Rejecting the broad rule advocated by Spokeo and its supporting amici, the majority recognized that a statutory violation itself can be a concrete injury -- but not necessarily. How can you tell when the statutory violation alone is concrete enough for standing and when it isn’t? Well, Robins can’t just allege a “bare procedural violation”: for example, a consumer reporting agency might fail to give the required notice, but the information disseminated might be entirely accurate. Or maybe the inaccuracy is immaterial, like an incorrect zip code. (Clearly, Justice Alito does not deal much with U.S. mail carriers.)
Rather than attempt to apply these newly-created fine distinctions to Robins’ complaint, the majority punted to the Ninth Circuit to answer this question: “whether the particular procedural violations alleged in this case entail a degree of risk sufficient to meet the concreteness requirement.”
Justice Thomas’ Concurrence
Justice Thomas’ concurrence was perplexing. At the end of just about every sentence, I said to myself, “I agree . . . but why isn’t he affirming the Ninth Circuit?” Justice Thomas elaborated on the different functions performed by the standing doctrine when the plaintiff alleges a violation of private rights as opposed to public rights:
. . . [W]hen a plaintiff seeks to vindicate a public right, the plaintiff must allege that he has suffered a “concrete” injury particular to himself. . . . But the concrete-harm requirement does not apply as rigorously when a private plaintiff seeks to vindicate his own private rights. . . .

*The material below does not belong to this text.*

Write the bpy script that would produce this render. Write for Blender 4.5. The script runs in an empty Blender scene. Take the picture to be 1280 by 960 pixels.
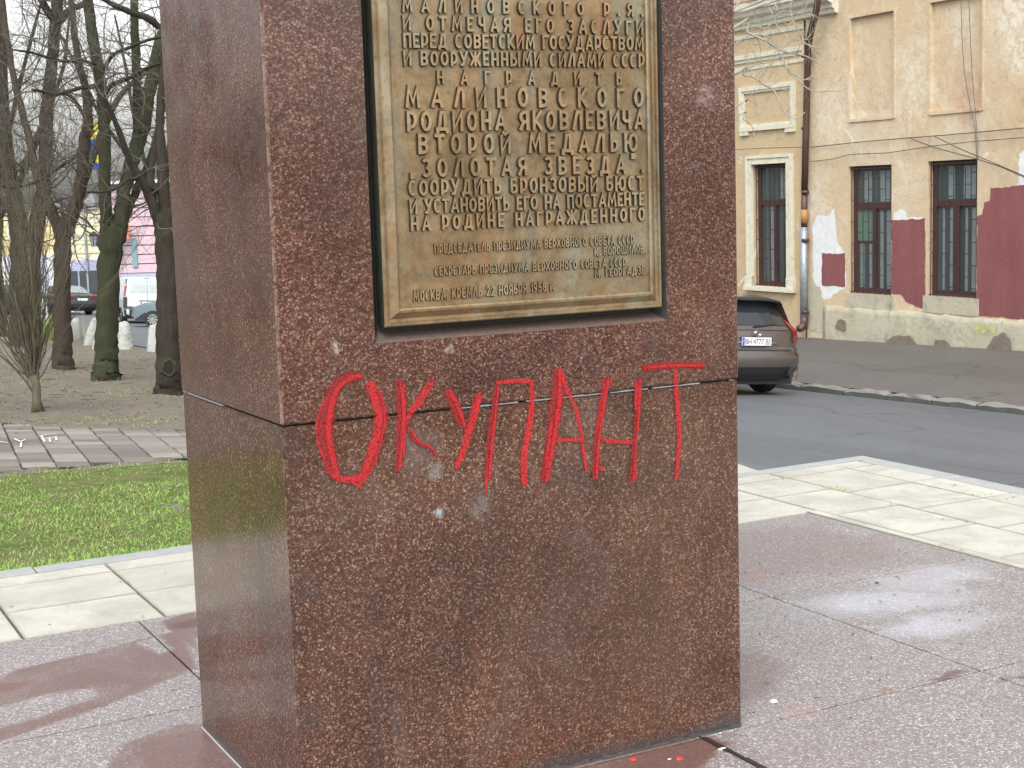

. . . Congress can create new private rights and authorize private plaintiffs to sue based simply on the violation of those private rights. A plaintiff seeking to vindicate a statutorily created private right need not allege actual harm beyond the invasion of that private right.
I nodded along, until the part where Justice Thomas said, “Given these principles, I agree with the Court’s decision to vacate and remand.” Wait, what?
Attempting to apply the public rights/private rights distinction, Justice Thomas reasoned:
[A] remand is required because one claim in Robins’ complaint rests on a statutory provision that could arguably establish a private cause of action to vindicate the violation of a privately held right. Section 1681e(b) requires Robins [sic, he meant Spokeo] to “follow reasonable procedures to assure maximum possible accuracy of the information concerning the individual about whom the report relates.” If Congress has created a private duty owed personally to Robins to protect his information, then the violation of the legal duty suffices for Article III injury in fact. . . .
If Congress created a private duty owed personally to Robins? The quoted section of the FCRA says “the information concerning the individual about whom the report relates.” The FCRA also says, “Any person who willfully fails to comply with any requirement imposed under this subchapter with respect to any consumer is liable to that consumer.” I’m not following how Congress could have any more clearly “establish[ed] a private cause of action to vindicate the violation of a privately held right.”
Justice Ginsburg’s Dissent
The wonderfully understated dissent by Notorious RBG (joined by Justice Sotomayor) noted wryly that the Court’s prior decisions “do not discuss the separate offices of the terms ‘concrete’ and ‘particularized.’” But even giving the term “concrete” more emphasis than in the past, Justice Ginsburg “see[s] no utility in returning this case to the Ninth Circuit to underscore what Robins’ complaint already conveys concretely: Spokeo’s misinformation ‘cause[s] actual harm to [his] employment prospects.’” (The latter internal quote is to Robins’ complaint.)
The Bad News
To summarize: the bad news is that plaintiffs might have yet another metaphysical crapshoot to win on constitutional standing, namely, that the “injury-in-fact” must be “concrete” independent of “particularized.” We may look forward to riveting arguments about how an effect on someone might be “real” yet “intangible,” “actual” yet currently only a “risk.”
It is unclear whether this elevation of the term “concrete” is supposed to convey something more or different than what has already been required by Lujan and a plethora of other standing cases in a much-cited passage: “[a]bstract injury is not enough. . . . The injury or threat of injury must be both ‘real and immediate,’ not ‘conjectural,’ or ‘hypothetical.’” Lujan v. Defenders of Wildlife, 504 U.S. 555, 583 (1992). Let us hope not.
The Good News
First in the good news department: nowhere in any of the three opinions does the newly-penned and redundant term “injury-in-law” appear. (Since "injury" historically means "violation of a legal right," the term “injury-in-law” is like saying “violation-of-a-legal-right-in-law.”) Spokeo, the Chamber of Commerce, and other supporting amici seized on the Chief Justice’s use of the term during oral argument in the Edwards case, and had hoped to lead the Court to the broader conclusion that a “mere” statutory violation was only an “injury-in-law,” not the injury-in-fact required by Article III. That didn’t happen.
Second in the good news department: the majority opinion and the concurrence both state that a statutory violation may be enough by itself to be the “injury in fact” required for Article III standing:
Majority opinion: “[T]he violation of a procedural right granted by statute can be sufficient in some circumstances to constitute injury in fact. In other words, a plaintiff in such a case need not allege any additional harm beyond the one Congress has identified.” (emphasis in original)
Concurrence: “A plaintiff seeking to vindicate a statutorily created private right need not allege actual harm beyond the invasion of that private right.”